Senin, 16 Januari 2012

Tepat di Ujung pandanganku



            Hari itu langit cerah tak kelabu sedikitpun menyapaku dari balik pintu. Awalnya terasa biasa karena memang tak ada yang istimewa. Sama seperti hari-hari cerah biasanya. Kicau burung terdengar merdu, semilir angin seolah bisikkan selamat pagi bagiku, daun-daun nan hijaupun segarkan mataku yang masih terlihat sendu, teriakkan-teriakkan komedian cilik di sekelilingkupun seakan mengajakku untuk lalui semua ini dengan senyuman, sekalipun tanpa ucapan. Mereka anak-anak yang selalu bisa membuatku bahagia, sekalipun mereka bukan anakku yang sebenarnya. Namun senyumnya, candaannya, hingga tingkah anehnya kerap kali buatku merasa senang, meskipun mereka cukup sering juga mencoba membuatku menyediakan lebih banyak kesabaran.

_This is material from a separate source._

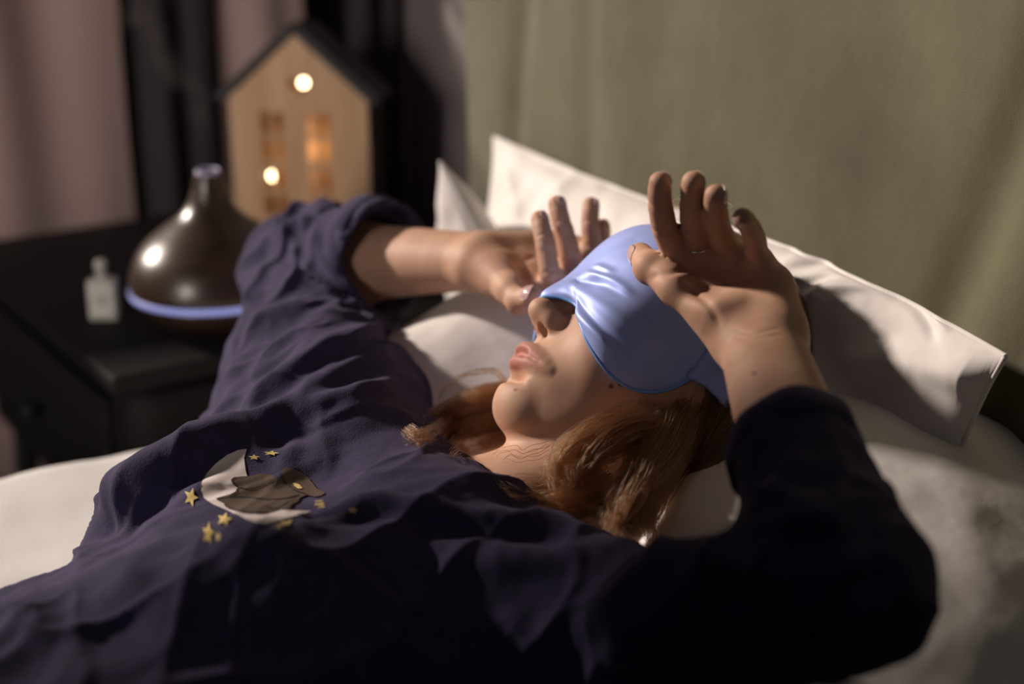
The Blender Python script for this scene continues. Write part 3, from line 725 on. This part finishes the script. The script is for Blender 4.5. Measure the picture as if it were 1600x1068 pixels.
# bend the centre line so the fabric also covers the bridge
ph = np.radians(A[..., 0]).ravel(); zz = A[..., 1].ravel(); rr = np.repeat(rad, na)
off = .0018+.0052*(1-rr**7)
Pm = on_head(ph, zz, off); Pi = on_head(ph, zz, .0008)
F1 = grid_faces(nr, na, wrap_v=True); V = np.vstack([Pm, Pi]); K = nr*na
rim = np.array([((nr-1)*na+i, (nr-1)*na+(i+1) % na, (nr-1)*na+(i+1) % na+K, (nr-1)*na+i+K) for i in range(na)])
F = np.vstack([F1, F1[:, ::-1]+K, rim[:, ::-1]])
N = normals(V, F); 
if ((V[:K]-HC)*N[:K]).sum() < 0: F = F[:, ::-1]; N = -N
def pm(*p):
    out = []
    for x, y in p:
        q_ = cast(skull, x, y)
        if q_ is None: continue
        g0 = skull.d(q_[None])[0]; g_ = np.array([skull.d((q_+e_)[None])[0]-g0 for e_ in np.eye(3)*.001]); out.append(q_+g_/np.linalg.norm(g_)*.0062)
    return out
ML = [(pm((862, 447), (890, 437), (925, 437), (965, 450), (990, 470)), .0028, .0036), (pm((872, 452), (900, 449), (935, 452), (975, 472)), .0028, -.0036),
      (pm((880, 432), (905, 424), (940, 425), (965, 436)), .0025, .0022), (pm((885, 425), (910, 417), (945, 420)), .002, -.0016),
      (pm((885, 462), (905, 492), (930, 520), (960, 550)), .0035, .0022), (pm((895, 462), (925, 500), (950, 525), (975, 545)), .0030, -.0022), (pm((900, 458), (950, 490), (1000, 530)), .004, .0012),
      (pm((1030, 570), (1055, 585), (1075, 590)), .0028, .0018), (pm((1060, 545), (1080, 560), (1098, 565)), .0028, .0018), (pm((1040, 560), (1062, 575), (1085, 580)), .0025, -.0014), (pm((1005, 575), (1030, 592)), .003, .0013)]
V = V+(folds(V, N, ML)+vnoise(V, 40, 8)*.0006)[:, None]*N
V = np.where(np.arange(len(V))[:, None] < 1e9, V, V)
msk = tag(empty('sleep_mask', tuple(H(.09, 0, .03))), 'pale blue satin sleep mask over the woman\'s eyes and nose bridge', 'sleep mask')
def PM(o): o.parent = msk; o.matrix_parent_inverse = Matrix.Translation(-Vector(H(.09, 0, .03))); return o
PM(mesh('mask_pad', V, F, M['satin']))
ed = V[(nr-1)*na:nr*na]
PM(MB().tube(ed, .0013, 8, closed=True).build('piping', M['piping'], smooth=True))
# strap round the head
for sgn in (1, -1):
    nps, nw = 50, 9
    ang = np.linspace(62, 178, nps)*sgn; vv = []
    for j in range(nw):
        w_ = (j/(nw-1)-.5)
        zc = .018-.022*np.linspace(0, 1, nps)
        z_ = zc+w_*.026*(1+.35*np.exp(-((np.abs(ang)-62)/8)**2))
        of_ = np.interp(np.abs(ang), [62, 68, 80, 180], [.003, .008, .015, .016])
        P_ = on_head(np.radians(ang), z_, of_+.0010*np.sin(j*2.4+ang*.1)+.0009*np.sin(np.arange(nps)*1.7)); vv.append(P_)
    vv = np.stack(vv, 1).reshape(-1, 3)
    so = PM(mesh('strap', vv, grid_faces(nps, nw), M['satin'])); sm = so.modifiers.new('s', 'SOLIDIFY'); sm.thickness = .003

# ------------------------------------------------------------------ shirt print, laid on the cloth
from mathutils.bvhtree import BVHTree
from mathutils.geometry import delaunay_2d_cdt
bvh = BVHTree.FromPolygons([tuple(p) for p in SHV], [tuple(int(i) for i in f) for f in SHF])
def inside(p, poly):
    c = False; n = len(poly)
    for i in range(n):
        a, b_ = poly[i], poly[i-1]
        if (a[1] > p[1]) != (b_[1] > p[1]) and p[0] < (b_[0]-a[0])*(p[1]-a[1])/(b_[1]-a[1])+a[0]: c = not c
    return c
def resample(poly, step):
    out = []
    for a, b_ in zip(poly, poly[1:]+poly[:1]):
        n_ = max(1, int(math.hypot(b_[0]-a[0], b_[1]-a[1])/step))
        out += [(a[0]+(b_[0]-a[0])*k/n_, a[1]+(b_[1]-a[1])*k/n_) for k in range(n_)]
    return out
def tri(polys, step):
    """triangulate the first outline minus the others"""
    polys = [resample(p, step) for p in polys]; pts = []; ed_ = []
    for p in polys:
        b0 = len(pts); pts += p; ed_ += [(b0+i, b0+(i+1) % len(p)) for i in range(len(p))]
    xs_ = [p[0] for p in polys[0]]; ys_ = [p[1] for p in polys[0]]
    x = min(xs_)
    while x < max(xs_):
        y = min(ys_)
        while y < max(ys_):
            if inside((x, y), polys[0]) and not any(inside((x, y), h) for h in polys[1:]): pts.append((x, y))
            y += step
        x += step
    r = delaunay_2d_cdt([Vector(p) for p in pts], ed_, [], 0, 1e-6)
    vs_ = r[0]; fs_ = []
    for f_ in r[2]:
        c = sum((vs_[i] for i in f_), Vector((0, 0)))/len(f_)
        if inside(c, polys[0]) and not any(inside(c, h) for h in polys[1:]): fs_.append(tuple(f_))
    return vs_, fs_
def decal(name, poly, material, lift=.0007, step=3.0):
    vs_, fs_ = tri([poly], step); v = []
    for p in vs_:
        d = cf+cr*(p[0]-800)/FPX+cu*(534-p[1])/FPX; d /= np.linalg.norm(d)
        h = bvh.ray_cast(Vector(CAM), Vector(d))
        if h[0] is None: return
        v.append(tuple(h[0]+h[1]*lift*(1 if h[1].dot(Vector(d)) < 0 else -1)))
    o = mesh(name, v, fs_, material); o.parent = top; return o
def zp(pts, ox=260, oy=680, k=4.444): return [(ox+x/k, oy+y/k) for x, y in pts]
def smoothpoly(p, n=6):
    P_ = np.array(p, float); m_ = len(P_); out = []
    for i in range(m_):
        a, b_, c, d = P_[i-1], P_[i], P_[(i+1) % m_], P_[(i+2) % m_]
        for t in np.arange(n)/n:
            out.append(tuple(.5*((2*b_)+(c-a)*t+(2*a-5*b_+4*c-d)*t*t+(3*b_-a-3*c+d)*t**3)))
    return out
moon = zp([(560, 97), (500, 105), (420, 140), (340, 200), (280, 270), (245, 330), (240, 390), (262, 440), (320, 480), (400, 515), (480, 550), (560, 590), (640, 612), (690, 620), (760, 602), (850, 575), (930, 552), (1010, 530), (900, 527), (800, 520), (700, 470), (620, 400), (570, 320), (550, 250), (540, 160)])
decal('moon_print', moon, M['white_print'], .0006)
pet = smoothpoly(zp([(450, 322), (470, 300), (530, 292), (580, 290), (640, 276), (720, 280), (765, 303), (795, 290), (800, 258), (830, 235), (900, 247), (970, 290), (1010, 330), (1050, 380), (1100, 405), (1080, 425), (1030, 435), (980, 425), (930, 442), (910, 470), (870, 490), (850, 520), (800, 522), (740, 538), (640, 552), (560, 545), (480, 530), (420, 508), (400, 480), (348, 450), (410, 436), (440, 425), (480, 402), (495, 375), (465, 348)]), 4)
decal('curled_animal_print', pet, M['brown_print'], .0011)
def ribbon(pts, w, closed=False):
    P_ = np.array(pts, float); n_ = len(P_)
    d = np.array([P_[min(i+1, n_-1)]-P_[max(i-1, 0)] for i in range(n_)]); d /= np.linalg.norm(d, axis=1)[:, None]+1e-9
    q_ = np.stack([-d[:, 1], d[:, 0]], 1)*w
    return [tuple(p) for p in P_+q_]+[tuple(p) for p in (P_-q_)[::-1]]
for ln_ in ([(500, 375), (560, 380), (640, 368), (700, 345), (740, 322)], [(430, 436), (560, 440), (700, 455), (830, 448), (920, 425)], [(690, 505), (740, 520), (780, 512), (850, 470)], [(765, 303), (770, 340), (745, 370)], [(795, 292), (830, 340), (900, 395), (980, 422)], [(480, 300), (452, 320), (468, 350), (497, 375)], [(497, 378), (480, 402), (440, 425), (350, 450)], [(350, 452), (400, 482), (425, 512), (560, 547), (700, 546)]):
    decal('outline_print', ribbon(zp([tuple(p) for p in spline(ln_, 14)]), .8), M['outline_print'], .0015, 2.5)
def star(cx, cy, rx, ry, rot=0, inner=.45):
    out = []
    for k in range(10):
        a = math.radians(rot)+k*math.pi/5; r = 1 if k % 2 == 0 else inner
        out.append((cx+rx*r*math.sin(a), cy-ry*r*math.cos(a)))
    return out
for cx, cy, rx, ry, rot in ((172, 436, 50, 70, 20), (405, 590, 56, 50, 15), (292, 688, 44, 82, 10), (365, 710, 23, 40, 5), (608, 158, 42, 20, 0), (728, 130, 62, 17, 10), (1296, 524, 36, 26, 8)):
    decal('star_print', zp(star(cx, cy, rx, ry, rot)), M['gold_print'], .0010, 2.5)
decal('star_print', zp([(722, 650), (780, 628), (800, 604), (830, 606), (878, 590), (862, 612), (856, 628), (806, 634), (768, 660), (764, 640)]), M['gold_print'], .0010, 2.5)
decal('spot_print', zp([(875, 345), (900, 345), (930, 362), (946, 382), (920, 384), (890, 368)]), M['gold_print'], .0017, 2)
for ln_ in ([(1035, 470), (1075, 462), (1040, 488), (1085, 482)], [(1030, 490), (1095, 492), (1050, 512), (1105, 505)], [(1060, 466), (1088, 466), (1070, 480), (1100, 484)]):
    decal('zigzag_print', ribbon(zp(ln_), .9), M['gold_print'], .0012, 2)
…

            Waktu terus berlalu hingga akhirnya saat untuk berbaur dengan dunia anak-anak yang penuh dengan kejutan itu usai. Aku harus kembali menjadi seorang anak yang terus berusaha untuk mencapai tujuan utama, yaitu membahagiakan orangtua. Bagiku mereka segalanya. Pengorbanannya, kasih sayangnya, cintanya, dan segala yang telah diberikan olehnya yang mungkin tak pernah bisa kubalas tuntas sampai kapanpun. Semua takkan cukup hanya dengan emas permata, segalanya takkan lunas walaupun dengan aliran darah yang menjelma menjadi lautan tak berujung. Cinta dan kasih sayang orangtua yang tulus sepanjang masa takkan pernah lenyap dari pandangan mata, takkan habis walau seribu kali digali, takkan hangus dibakar api emosi yang seringkali kita sulut tanpa henti. Mereka luar biasa. Takkan ada sosok seperti mereka yang mau mengorbankan nyawa untuk memberikan kesempatan pada kita merasakan hidup di dunia, mengizinkan kita menikmati manisnya dunia dari hasil keringat yang mengalir dari dahi dan sekujur tubuhnya. Memang mudah mengungkapkan bahwa itu kewjibannya. Tapi untuk melakukannya, belum tentu kita bisa seperti mereka. Hal ini yang membuatku bangga, membuatku memutuskan satu citi-cita utama, meskipun aku harus mengabaikan rasa yang kupunya. Namun itu tak seberapa bila dibandingkan dengan jasa-jasa mereka.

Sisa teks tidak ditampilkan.